E assim, caminhando por essa paisagem urbana bastante familiar, chegamos ao museu da Cantillon, próximo a uma grande praça com prédios em volta. Até então, nada indicava que havíamos chegado lá… era o momento da sesta, portas fechadas e os funcionários estavam do lado de fora tomando preguiçosamente uma garrafa de uma das cervejas mais cobiçadas do mundo. Percebendo nossa hesitação, indicaram que o museu estava aberto e que a visita custava 7 euros. Passando pela porta, foi como se tivéssemos entrando em um universo paralelo.
Uma senhora bastante simpática nos recebeu e informou que não havia guia, bastava seguir as orientações escritas nas paredes e que nós terminaríamos o passeio no mesmo lugar onde começava, com direito à degustação de duas taças de cerveja. Tudo chama muito a atenção, a começar pelo cheiro da cervejaria – uma mistura de mofo, madeira, fermentação, frutas e coisas azedas. No aspecto visual, fungo e teia de aranha para todo lado, como se fosse uma casa abandonada.
O equipamento é bastante antigo e muito complicado de ser operado, funcionando em sentido anti-gravitacional: mosturação no 1º piso, fervura no 2º piso, resfriamento no 3º piso. A explicação para isso é muito lógica: numa época em que não havia sistema de refrigeração, o resfriamento do mosto deveria ser feito na parte mais fria da casa, que, no caso, era o sótão. Era nesse momento que começava o processo de fermentação espontânea, com fungos e bactérias presentes no ambiente. Essa fermentação espontânea continuava nos barris de madeira para onde o mosto era transferido depois de resfriado durante a noite. Boa parte dos barris encontra-se também no 3º pavimento. Como a cervejaria é bastante pequena, todo o percurso não dura muito mais do que 30 minutos. Ao final, voltamos para a recepção, onde pudemos provar, junto com aficcionados de todos os cantos do mundo, algumas das preciosidades produzidas pela Cantillon.
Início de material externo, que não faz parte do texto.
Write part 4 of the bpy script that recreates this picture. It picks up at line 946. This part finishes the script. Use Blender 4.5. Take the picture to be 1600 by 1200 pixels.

Lambic com 18 meses de fermentação, direta do tonel: dourada, limpa, sem gás. Aromas de frutas passadas (abacaxi, pêssego), feno, couro, típico de fermentação selvagem. Bastante seca, ácida e frutada, lembrando uma cidra de maça.
Kriek Lambic (lambic com cereja): rosado intenso, espuma vigorosa, lembrando espumante, aroma forte de cereja, que aparece também no sabor. Na boca, uma mistura fantástica de acidez, dulçor e sal. É usada uma quantidade de 150 kg de cereja para 500L de lambic, que matura por 6 meses após a adição da fruta.
Gueuze: um blend de uma lambic de 3 anos com uma de 1 ou 2 anos de fermentação, a depender da avaliação do mostre cervejeiro e do afinador de lambic. É dourada, limpa, efervescente. Aromas frutados (abacaxi, maça, pera) e selvagens bem equilibrados. Corpo leve, frisante, acidez muito equilibrada e gosto levemente frutado. Na minha opinião, tão complexa e especial quanto um bom Champagne.
Cuvée Saint Gilloise: lambic de 2 anos de idade, com adição a frio (dry hopping) de lúpulo alemão fresco, da variedade Hallertauer Mittelfrüh, que confere uma aroma floral incrível à cerveja. Segundo o cervejeiro, a flor de lúpulo fica em infusão por 2 ou 3 dias, depois ela é imediatamente filtrada e envasada.
Lambic Haute Densité (9% ABV): fermentada por 51 meses, tem coloração âmbar, limpa, quase sem espuma, com aroma de madeira e frutas vermelhas, lembrando um vinho do porto. Na boca, baixo dulçor, acidez equilibrada e um gosto frutado delicioso. Sansacional!
Carignan 2016: para fechar, aceitamos a sugestão do cervejeiro e pedimos uma Lambic de 3 anos com adição uva carignan. Rosado intenso, cheiro de uva, madeira e fermentação selvagem. Na boca, leve adstringência do tanino da uva, acidez mais destacada e gosto de frutas vermelhas. Muito complexa e perfeita para fechar a tarde.